27 January 2010

My name is Resurrection

So I'm reading The Master's Artist, a collective blog, and see the post by Madison.  Go check it out, great stuff.  (Basically Madison is admitting that this isn't her real name.)  Anyway, a lot of what she said in the post got me thinking about my own name.

When I was born back in 1968, my mother, then 18 years old, decided to name me after an actor, James Stacy.  Except she names me John Stacy since my daddy's name is John.  Not bad, I suppose, especially considering some of the names bestowed by very young mothers (and dads of course).  I mean, I could have been named Rufus and almost was (but that's another story altogether).  Okay, I'll go ahead and tell you that story too: when I was born I came forth with red hair; Rufus means red-haired.  So my mother contemplated that name for me.  It soon fell out and was replaced by blonde hair, which has since turned brown and fallen out, to be replaced by nothing.  Anywho, thank you James Stacy (which is, ironically, not even his real name) for being such a riveting actor.

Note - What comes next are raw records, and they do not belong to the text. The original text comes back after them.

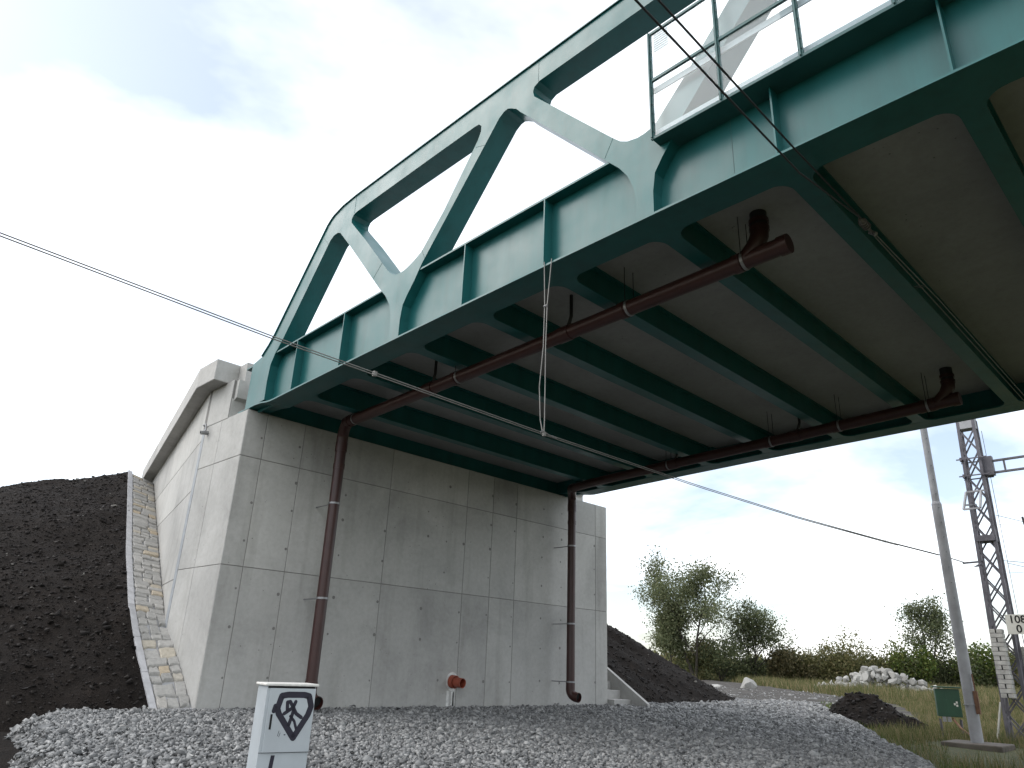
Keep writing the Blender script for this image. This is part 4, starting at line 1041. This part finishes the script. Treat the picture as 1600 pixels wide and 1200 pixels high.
# pile of white rocks
cx_, cy_ = 73.5, 26.0; base = float(gz(cx_, cy_)); ax = Vector((-.32, .95, 0)); aw = Vector((.95, .32, 0))
cnt_ = 0
for lay, (n_, hw_, dp_, zz) in enumerate(((40, 5.2, 1.8, .25), (34, 4.4, 1.5, .75), (26, 3.4, 1.1, 1.25), (16, 2.3, .8, 1.6), (8, 1.3, .5, 1.9))):
    for k in range(n_):
        a = -hw_+2*hw_*(k+.5)/n_+random.uniform(-.25, .25); b__ = random.uniform(-dp_, dp_*.4)
        p = Vector((cx_, cy_, base))+ax*(a+.25)+aw*b__; p.z = base+zz+random.uniform(-.15, .12)-.10*abs(a)*(lay > 0)
        s_ = random.uniform(.26, .54)
        o = rock('white_rock', RM[random.randrange(8)], p, (s_*random.uniform(.8, 1.3), s_*random.uniform(.8, 1.2), s_*random.uniform(.7, 1.05)), (random.uniform(0, 6), random.uniform(0, 6), random.uniform(0, 6)))
        tag(o, 'angular whitish rock in the pile at the meadow edge', 'rock', 'white rocks piled at the meadow edge')

# ------------------------------------------------------------------ vegetation
def cards(name, P, size, mat, parent=None, droop=.0, asp=.6):
    k = len(P); a = rng.normal(size=(k, 3)); a[:, 2] -= droop; a /= np.linalg.norm(a, axis=1)[:, None]
    b_ = rng.normal(size=(k, 3)); b_ -= a*(a*b_).sum(1)[:, None]; b_ /= np.linalg.norm(b_, axis=1)[:, None]
    s_ = size[:, None]; q = np.stack([P-a*s_, P+b_*s_*asp, P+a*s_, P-b_*s_*asp], 1).reshape(-1, 3)
    return rawmesh(name, q, np.arange(4*k), 4, mat, parent)
def tree(label, base, h, spread, mat, seed, stems=1, leafn=3600, lsize=.17, lean=(0, 0), crown0=.25, group=None, tipr=.55, cat='tree'):
    r_ = random.Random(seed); t_ = thing('deciduous_tree', label, cat, base, group)
    mb = MB(); tips = []; base = Vector(base)
    def grow(p, d, L_, rad, lev):
        pts = [p]; rs = [rad]; dd = d.copy()
        for k in range(4):
            dd = (dd+Vector((r_.gauss(0, .13), r_.gauss(0, .13), r_.gauss(.04, .08)))).normalized(); pts.append(pts[-1]+dd*L_/4); rs.append(rad*(1-.16*(k+1)))
        mb.tube(pts, rad, 7 if lev < 2 else 5, False, rs)
        if lev >= 3: tips.append(pts[-1]); tips.append(pts[2]); return
        nb = {0: 7, 1: 5, 2: 4}[lev]
        for k in range(nb):
            f_ = (crown0 if lev == 0 else .3)+(1-(crown0 if lev == 0 else .3))*(k+.6)/nb
            i = min(3, int(f_*4)); q = pts[i]+(pts[i+1]-pts[i])*(f_*4-i) if f_ < 1 else pts[-1]
            a = k*2.4+r_.uniform(-.5, .5)+seed
            sd_ = Vector((math.cos(a), math.sin(a), r_.uniform(.25, .9)*(.7+.5*f_)))
            nd = (dd*.35+sd_.normalized()*.9).normalized()
            fac = spread*(1.05-.55*f_) if lev == 0 else .55*L_
            grow(q, nd, fac*r_.uniform(.75, 1.2) if lev == 0 else L_*r_.uniform(.42, .62), rad*.48*(1.1-.4*f_), lev+1)
        tips.append(pts[-1])
    for s_ in range(stems):
        a = s_*2.1+seed; d0 = Vector((lean[0]+.18*math.cos(a)*(stems > 1), lean[1]+.18*math.sin(a)*(stems > 1), 1)).normalized()
        grow(base-Vector((0, 0, .2)), d0, h*.86*(1-.12*s_), h*.017*(1-.2*s_), 0)
    mb.build('trunk', 'bark', t_, True)
    T = np.array([p[:] for p in tips]); T = T[T[:, 2] > base.z+h*crown0*.45]
    idx = rng.integers(0, len(T), leafn); P = T[idx]+rng.normal(0, tipr*.55, (leafn, 3))
    cards('crown', P, rng.uniform(.6, 1.3, leafn)*lsize, mat, t_, .3)
    return t_
def bush(label, base, rx, rz, mat, seed, n_=1500, lsize=.2, group='bushes along the meadow edge', name='bush'):
    t_ = thing(name, label, 'bush', base, group); r_ = np.random.default_rng(seed); base = np.array(base)
    lob = [(r_.normal(0, .42, 3)*[rx, rx, 0]+[0, 0, rz*r_.uniform(.3, .75)], r_.uniform(.35, .6)) for _ in range(9)]
    P = []
    for c_, s_ in lob:
        k = n_//9; d_ = r_.normal(size=(k, 3)); d_ /= np.linalg.norm(d_, axis=1)[:, None]
        rad = r_.uniform(.35, 1.0, k)**.6*(1+.2*r_.normal(size=k))
        P.append(c_+d_*rad[:, None]*[rx*s_, rx*s_, rz*s_*.85])
    P = np.concatenate(P); P = P[P[:, 2] > .05]; P += base
    mb = MB()
    for k in range(9):
        a = k*.7+seed; e = Vector(base)+Vector((math.cos(a)*rx*.5, math.sin(a)*rx*.5, rz*(.65+.3*math.sin(k*3.1))))
        mb.tube([Vector(base)-Vector((0, 0, .2)), (Vector(base)*.5+e*.5)+Vector((0, 0, .1)), e], .04, 5, False, [.05, .035, .012])
    mb.build('stem', 'bark', t_)
    cards('foliage', P, r_.uniform(.6, 1.3, len(P))*lsize, mat, t_, -.2)
    return t_
def G3(x, y): return (x, y, float(gz(x, y)))
tree('slim leafy tree left of the tall tree behind the dark slope', G3(87.3, 56.6), 8.0, 3.2, 'leaf_a', 3, 1, 9000, .15, (.03, .05), .25, tipr=1.0)
tree('tallest airy tree with visible branches behind the dirt track', G3(89.9, 55.0), 14.6, 6.8, 'leaf_a', 8, 2, 19000, .15, (-.05, -.02), .22, tipr=1.1)
tree('broad rounded dark tree right of the tall airy tree', G3(96, 49.8), 8.8, 4.8, 'leaf_b', 15, 3, 9000, .145, (0, 0), .10, tipr=1.0)
tree('single tree rising above the bushes left of the round pole', G3(109.5, 32.6), 11.0, 4.6, 'leaf_b', 22, 2, 6500, .15, (0, .04), .25, tipr=.9)
bl = [  # x, y, radius, height, material, label
 (92.5, 56.5, 3.0, 3.4, 'leaf_c', 'yellowish low bush under the slim tree'),
 (93, 53, 3.2, 3.6, 'leaf_b', 'dark bush at the foot of the tall airy tree'),
 (95.5, 51, 3.0, 3.0, 'leaf_b', 'low dark bush between the two broad trees'),
 (99, 48, 3.2, 3.2, 'leaf_d', 'brownish bush at the foot of the broad dark tree'),
 (100, 45.5, 2.8, 2.8, 'leaf_c', 'low olive bush right of the broad dark tree'),
 (103, 43.5, 3.0, 2.9, 'leaf_c', 'olive low bush in front of the distant pylon'),
 (104, 41, 3.4, 4.0, 'leaf_c', 'olive bush behind the left end of the rock pile'),
 (106, 38.5, 3.6, 5.2, 'leaf_c', 'tall olive bush behind the rock pile'),
 (107.5, 36.3, 3.2, 5.0, 'leaf_a', 'green bush behind the right half of the rock pile'),
 (108, 34.3, 2.8, 4.2, 'leaf_e', 'bright bush left of the single tree'),
 (111, 30.6, 3.4, 5.2, 'leaf_b', 'dark bush right of the single tree'),
 (112, 28.2, 3.4, 5.4, 'leaf_e', 'bright green bush right of the round pole'),
 (113, 25.9, 3.2, 4.8, 'leaf_a', 'green bush behind the stacked tension weights'),
 (114, 23.4, 3.4, 4.4, 'leaf_c', 'olive bush behind the lattice mast'),
 (115, 20.8, 3.4, 4.6, 'leaf_b', 'dark bush at the right edge behind the mast')]
for k, (x, y, rx, rz, mt, lab) in enumerate(bl): bush(lab, G3(x, y), rx*random.uniform(.9, 1.25), rz*random.uniform(.75, 1.65), mt, 100+k, 4200, random.uniform(.13, .19))
# far woodland closing the horizon
k = 60000; a = rng.uniform(R(45), R(100), k); r_ = rng.uniform(210, 260, k); hmax = 3.0+4*vnoise(a*60, a*0, 1.0, 5)+3*vnoise(a*240, a*0, 1.0, 7)
P = np.stack([r_*np.sin(a), r_*np.cos(a), -.9+hmax*rng.uniform(0, 1, k)**.8*np.clip(1-np.abs(r_-235)/40, .3, 1)], -1)
o = cards('far_woodland', P, rng.uniform(.3, .7, k), 'leaf_c'); tag(o, 'low woodland closing the horizon behind the bushes', 'woodland', kind='stuff')
# faint far pylon
py = thing('power_pylon', 'tiny pale power pylon far away above the low bushes', 'pylon', G3(560, 246))
p = Vector(G3(560, 246))
for s_ in (-1, 1):
    MB().bar(p+Vector((0, s_*3, 0)), p+Vector((0, s_*.5, 22)), .35).build('leg', 'steel', py)
for z, w_ in ((16, 7), (20, 5)): MB().bar(p+Vector((0, -w_, z)), p+Vector((0, w_, z)), .35).build('cross_arm', 'steel', py)

# meadow grass
def grass(name, label, n_, xr, yr, test, hmin, hmax, wdt, mat='grass'):
    x = rng.uniform(*xr, n_); y = rng.uniform(*yr, n_); k = test(x, y); x, y = x[k], y[k]; n_ = len(x)
    z = gz(x, y)+fbm(x, y, .25, 1)*.12; h = rng.uniform(hmin, hmax, n_)*(.55+1.1*vnoise(x, y, .45, 31)); a = rng.uniform(0, math.pi, n_)
    d_ = np.stack([np.cos(a), np.sin(a), np.zeros(n_)], -1)*wdt*np.clip(np.hypot(x, y)/25, .8, 3)[:, None]; p = np.stack([x, y, z-.03], -1)
    ln = np.stack([rng.normal(0, .3, n_)*h, rng.normal(0, .3, n_)*h, h], -1)
    v = np.stack([p-d_, p+d_, p+ln], 1).reshape(-1, 3)
    o = rawmesh(name, v, np.arange(3*n_), 3, mat); tag(o, label, 'grass', kind='stuff'); return o
def notrack(x, y):
    t_ = np.clip((x-32)/56, 0, 1); yc = np.interp(t_, [0, .23, 1], [17.5, 21, 52]); hw_ = np.interp(t_, [0, .3, 1], [7.6, 5.4, 2.9])
    return np.abs(y-yc) > hw_
grass('meadow_grass', 'yellow green grass around the pole, relay box and mast', 150000, (17, 60), (3, 26), lambda x, y: (padz(x, y) < gz(x, y)-.04) & notrack(x, y) & (np.arctan2(x, y) < 1.5) & (y < 4.5+.45*(x-14)) & (np.hypot((x-29.6), y-10.9) > 1.5) & (np.hypot(x-23.3, y-6.0) > 1.25) & ~((x < 23.6) & (x > 19) & (np.abs(y-6.05*x/23.6) < .75)), .10, .36, .009)
grass('verge_grass', 'fresh green weeds along the edge of the gravel', 26000, (15, 40), (4, 20), lambda x, y: (np.abs((y-padline(x))/1.13+.75+fbm(x, y, .4, 3)*1.2) < .55) & (padz(x, y) < gz(x, y)+.10), .06, .22, .010, 'leaf_e')
grass('meadow_grass', 'taller dry grass in front of the distant bushes', 110000, (50, 125), (8, 75), lambda x, y: notrack(x, y) & (np.arctan2(x, y) > .95), .3, .8, .012)

# ------------------------------------------------------------------ render settings
scene.render.engine = 'CYCLES'
scene.cycles.max_bounces = 8; scene.cycles.transparent_max_bounces = 12
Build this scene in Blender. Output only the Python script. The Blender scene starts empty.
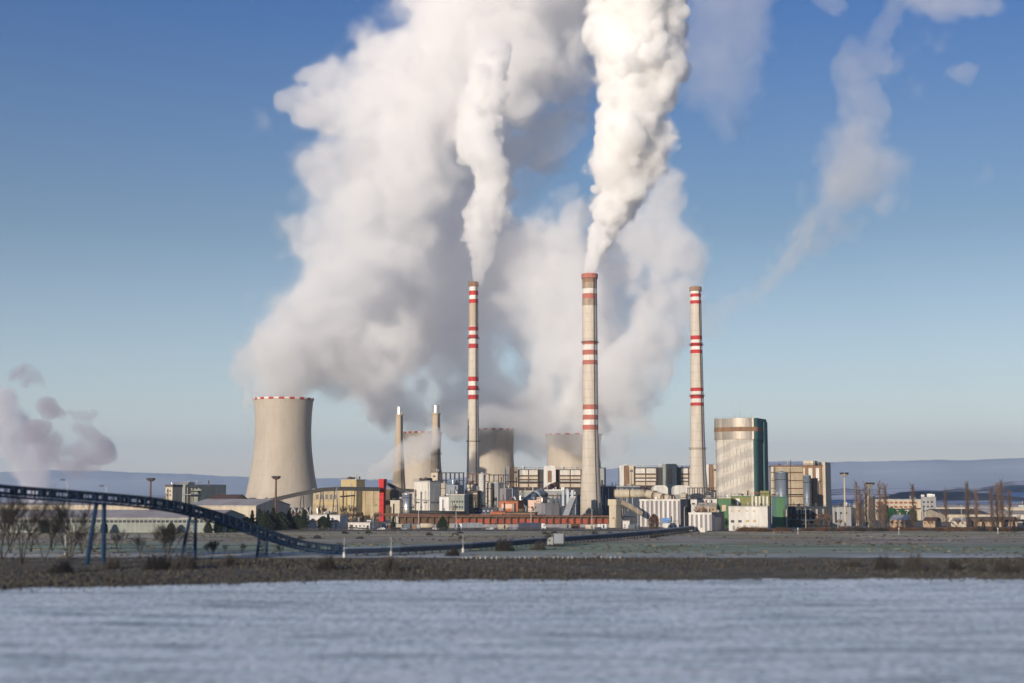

Only problem is, the name Stacy also becomes a popular girl's name around the same time that I'm born and for a few years afterwards.  So I grow up with this androgynous name, which is often mispelled - actually to this very day.  (I still have the morning's work assignment to prove it.)  It doesn't help that a lot of folks called me Tracy, another androgynous name.  And add to that the fact that it is my middle name, and the whole world seems to insist that you provide this little piece of biographical data in the form of a mere initial, and then proceeds to inaccurately assume that the name you are called by is 'John'.  Long story short, all this confusion caused me to come to loathe my own name.

Until I found out, many years later, what it means.

I'm not sure when, but sometime in my late twenties or early thirties, due to the internet, I learned the literal meaning of my name.  Resurrection.  How cool is that!

The name comes from the Greek Anastasis (which is where the female name Anastasia and its male counterpart Anastasios come from).  Anastasis is composed of the words Ana (up) and stasis (standing), or to stand up.  The literal meaning being Resurrection.

I found all this out long after becoming a Jesus follower, so it just made me really really like my name again.  (So much so that I married a beautiful girl named--you guessed it--Staci).  Add this to the fact that my first name is John (God is gracious), and I can't think of a more apt name for myself: 

God is gracious, Resurrection, Worth.

So, whether I'm called John Stacy, John, Stacy, or Skeach-a-roid (Skeach being the shortened form of Stacy Keach (another actor), and a-roid being one of the many modifiers to that oh-so-creative nick-name) I am quite satisfied with my name.  To loathe your own name for years and then discover that it was a prophetic word over your very soul, is beyond awesome.  It is a redemption.  Like I was called by my Saviour, named by Him when I didn't even understand the power of that name.  Which, you do realize, there is a whole lotta power in a Name.

So then, as I make my way into my destiny, pulled toward it by my name, much like Jacob/Israel, Simon/Peter, and Saul/Paul, I know that at some point all this naming business will culminate with a white stone, handed to me by the Maker himself, with my most special name of all written upon it.

It may not be Resurrection, but at the moment I can't think of a better one.


Then again, wouldn't it be a riot if it were Rufus after all.